South Park kicked off their 15th season last night with an episode entitled, “HUMANCENTiPAD” where Colorado’s cartooned children are the subjects of one of the most bizarre parodies of our time. Playing on the popularity (and utter revulsion) of 2010’s “The Human Centipede” combined with Apple’s iPad pricing, iPhone location tracking, iTunes’ notoriously long EULA (end user license agreement) and, of course, Steve Jobs magnetic personality, this episode goes places no one ever expected, and perhaps no one should ever see. Still, it’s related to Apple, has a great caricature of Steve Jobs, and Apple’s “Business Casual G-men” are not to be missed.
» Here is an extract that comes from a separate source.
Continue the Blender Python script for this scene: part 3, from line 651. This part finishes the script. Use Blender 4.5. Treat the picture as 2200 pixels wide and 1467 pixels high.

Not, that is, as long as you can stand the thought of people sewn together front-to-back (ahem) as the power source and brains of Apple next generation device.
The show’s creators, Matt Parker and Trey Stone, have an uncanny ability to hit on timely subjects, and this week’s episode was no different. The two managed to take current concerns over location tracking log files that are stored on the iPhone and iPad 3G and push them to an extreme where Apple follows and abducts customers for product experiments. They also play off the fact that most people agree to software license terms without ever reading the agreements — or in this case, just Stan.
Definitely not safe for work. Certainly not safe for children. Likely not safe for you. Watch it if you must. If you dare. We did. We’re still here.